Exercise goal: The listing beneath should be written out in full, exactly as shown.
-- BEGIN Data segment --
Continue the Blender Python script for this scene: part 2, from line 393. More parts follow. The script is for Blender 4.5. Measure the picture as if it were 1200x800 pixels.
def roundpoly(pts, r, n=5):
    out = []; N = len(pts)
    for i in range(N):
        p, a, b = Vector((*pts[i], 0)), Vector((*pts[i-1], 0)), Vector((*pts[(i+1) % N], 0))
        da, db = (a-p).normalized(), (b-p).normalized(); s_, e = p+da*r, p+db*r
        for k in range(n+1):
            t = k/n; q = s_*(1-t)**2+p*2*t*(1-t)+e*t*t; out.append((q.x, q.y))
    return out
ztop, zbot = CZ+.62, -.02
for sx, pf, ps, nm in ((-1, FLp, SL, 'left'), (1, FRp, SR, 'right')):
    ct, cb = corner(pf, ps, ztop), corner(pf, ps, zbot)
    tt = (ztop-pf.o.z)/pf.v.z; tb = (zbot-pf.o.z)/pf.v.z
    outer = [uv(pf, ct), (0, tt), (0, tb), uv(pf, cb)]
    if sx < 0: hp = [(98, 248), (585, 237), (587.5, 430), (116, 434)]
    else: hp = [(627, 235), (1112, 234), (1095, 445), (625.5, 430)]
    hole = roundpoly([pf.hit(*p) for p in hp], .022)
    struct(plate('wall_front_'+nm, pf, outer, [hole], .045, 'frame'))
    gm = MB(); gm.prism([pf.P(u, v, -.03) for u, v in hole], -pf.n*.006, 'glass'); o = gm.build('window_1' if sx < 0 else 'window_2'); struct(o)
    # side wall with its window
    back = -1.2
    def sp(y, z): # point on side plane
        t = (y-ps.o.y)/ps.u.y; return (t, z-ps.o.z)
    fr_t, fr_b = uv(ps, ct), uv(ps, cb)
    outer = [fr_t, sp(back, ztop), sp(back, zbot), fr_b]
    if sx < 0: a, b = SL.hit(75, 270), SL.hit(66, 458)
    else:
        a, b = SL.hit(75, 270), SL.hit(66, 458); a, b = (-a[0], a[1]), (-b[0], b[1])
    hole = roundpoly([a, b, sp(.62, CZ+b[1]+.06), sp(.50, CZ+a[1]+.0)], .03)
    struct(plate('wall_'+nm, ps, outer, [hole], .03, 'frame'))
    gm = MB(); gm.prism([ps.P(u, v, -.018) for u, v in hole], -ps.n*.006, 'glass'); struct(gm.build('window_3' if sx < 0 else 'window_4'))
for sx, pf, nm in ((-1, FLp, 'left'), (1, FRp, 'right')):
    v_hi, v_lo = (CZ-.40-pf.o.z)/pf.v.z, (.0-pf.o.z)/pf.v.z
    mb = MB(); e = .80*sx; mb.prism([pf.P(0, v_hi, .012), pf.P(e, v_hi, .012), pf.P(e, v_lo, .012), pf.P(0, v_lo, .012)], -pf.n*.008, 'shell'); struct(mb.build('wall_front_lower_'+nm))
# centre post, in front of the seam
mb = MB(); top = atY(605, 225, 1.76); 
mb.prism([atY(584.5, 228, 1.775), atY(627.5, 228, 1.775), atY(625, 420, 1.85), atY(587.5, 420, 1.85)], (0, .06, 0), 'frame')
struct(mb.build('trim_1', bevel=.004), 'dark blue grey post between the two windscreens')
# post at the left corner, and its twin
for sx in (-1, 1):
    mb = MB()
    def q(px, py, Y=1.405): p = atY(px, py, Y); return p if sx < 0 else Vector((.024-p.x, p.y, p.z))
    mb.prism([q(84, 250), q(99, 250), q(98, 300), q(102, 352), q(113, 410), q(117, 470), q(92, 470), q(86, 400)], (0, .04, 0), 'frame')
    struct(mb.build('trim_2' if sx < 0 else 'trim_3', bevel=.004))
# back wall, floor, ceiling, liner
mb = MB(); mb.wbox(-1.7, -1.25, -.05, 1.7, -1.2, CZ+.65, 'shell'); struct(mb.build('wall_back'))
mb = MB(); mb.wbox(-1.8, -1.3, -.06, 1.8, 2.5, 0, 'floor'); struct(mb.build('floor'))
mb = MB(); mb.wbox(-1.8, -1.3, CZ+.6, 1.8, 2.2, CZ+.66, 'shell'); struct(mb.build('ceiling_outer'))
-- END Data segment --
Completed task:
Continue the Blender Python script for this scene: part 2, from line 393. More parts follow. The script is for Blender 4.5. Measure the picture as if it were 1200x800 pixels.
def roundpoly(pts, r, n=5):
    out = []; N = len(pts)
    for i in range(N):
        p, a, b = Vector((*pts[i], 0)), Vector((*pts[i-1], 0)), Vector((*pts[(i+1) % N], 0))
        da, db = (a-p).normalized(), (b-p).normalized(); s_, e = p+da*r, p+db*r
        for k in range(n+1):
            t = k/n; q = s_*(1-t)**2+p*2*t*(1-t)+e*t*t; out.append((q.x, q.y))
    return out
ztop, zbot = CZ+.62, -.02
for sx, pf, ps, nm in ((-1, FLp, SL, 'left'), (1, FRp, SR, 'right')):
    ct, cb = corner(pf, ps, ztop), corner(pf, ps, zbot)
    tt = (ztop-pf.o.z)/pf.v.z; tb = (zbot-pf.o.z)/pf.v.z
    outer = [uv(pf, ct), (0, tt), (0, tb), uv(pf, cb)]
    if sx < 0: hp = [(98, 248), (585, 237), (587.5, 430), (116, 434)]
    else: hp = [(627, 235), (1112, 234), (1095, 445), (625.5, 430)]
    hole = roundpoly([pf.hit(*p) for p in hp], .022)
    struct(plate('wall_front_'+nm, pf, outer, [hole], .045, 'frame'))
    gm = MB(); gm.prism([pf.P(u, v, -.03) for u, v in hole], -pf.n*.006, 'glass'); o = gm.build('window_1' if sx < 0 else 'window_2'); struct(o)
    # side wall with its window
    back = -1.2
    def sp(y, z): # point on side plane
        t = (y-ps.o.y)/ps.u.y; return (t, z-ps.o.z)
    fr_t, fr_b = uv(ps, ct), uv(ps, cb)
    outer = [fr_t, sp(back, ztop), sp(back, zbot), fr_b]
    if sx < 0: a, b = SL.hit(75, 270), SL.hit(66, 458)
    else:
        a, b = SL.hit(75, 270), SL.hit(66, 458); a, b = (-a[0], a[1]), (-b[0], b[1])
    hole = roundpoly([a, b, sp(.62, CZ+b[1]+.06), sp(.50, CZ+a[1]+.0)], .03)
    struct(plate('wall_'+nm, ps, outer, [hole], .03, 'frame'))
    gm = MB(); gm.prism([ps.P(u, v, -.018) for u, v in hole], -ps.n*.006, 'glass'); struct(gm.build('window_3' if sx < 0 else 'window_4'))
for sx, pf, nm in ((-1, FLp, 'left'), (1, FRp, 'right')):
    v_hi, v_lo = (CZ-.40-pf.o.z)/pf.v.z, (.0-pf.o.z)/pf.v.z
    mb = MB(); e = .80*sx; mb.prism([pf.P(0, v_hi, .012), pf.P(e, v_hi, .012), pf.P(e, v_lo, .012), pf.P(0, v_lo, .012)], -pf.n*.008, 'shell'); struct(mb.build('wall_front_lower_'+nm))
# centre post, in front of the seam
mb = MB(); top = atY(605, 225, 1.76); 
mb.prism([atY(584.5, 228, 1.775), atY(627.5, 228, 1.775), atY(625, 420, 1.85), atY(587.5, 420, 1.85)], (0, .06, 0), 'frame')
struct(mb.build('trim_1', bevel=.004), 'dark blue grey post between the two windscreens')
# post at the left corner, and its twin
for sx in (-1, 1):
    mb = MB()
    def q(px, py, Y=1.405): p = atY(px, py, Y); return p if sx < 0 else Vector((.024-p.x, p.y, p.z))
    mb.prism([q(84, 250), q(99, 250), q(98, 300), q(102, 352), q(113, 410), q(117, 470), q(92, 470), q(86, 400)], (0, .04, 0), 'frame')
    struct(mb.build('trim_2' if sx < 0 else 'trim_3', bevel=.004))
# back wall, floor, ceiling, liner
mb = MB(); mb.wbox(-1.7, -1.25, -.05, 1.7, -1.2, CZ+.65, 'shell'); struct(mb.build('wall_back'))
mb = MB(); mb.wbox(-1.8, -1.3, -.06, 1.8, 2.5, 0, 'floor'); struct(mb.build('floor'))
mb = MB(); mb.wbox(-1.8, -1.3, CZ+.6, 1.8, 2.2, CZ+.66, 'shell'); struct(mb.build('ceiling_outer'))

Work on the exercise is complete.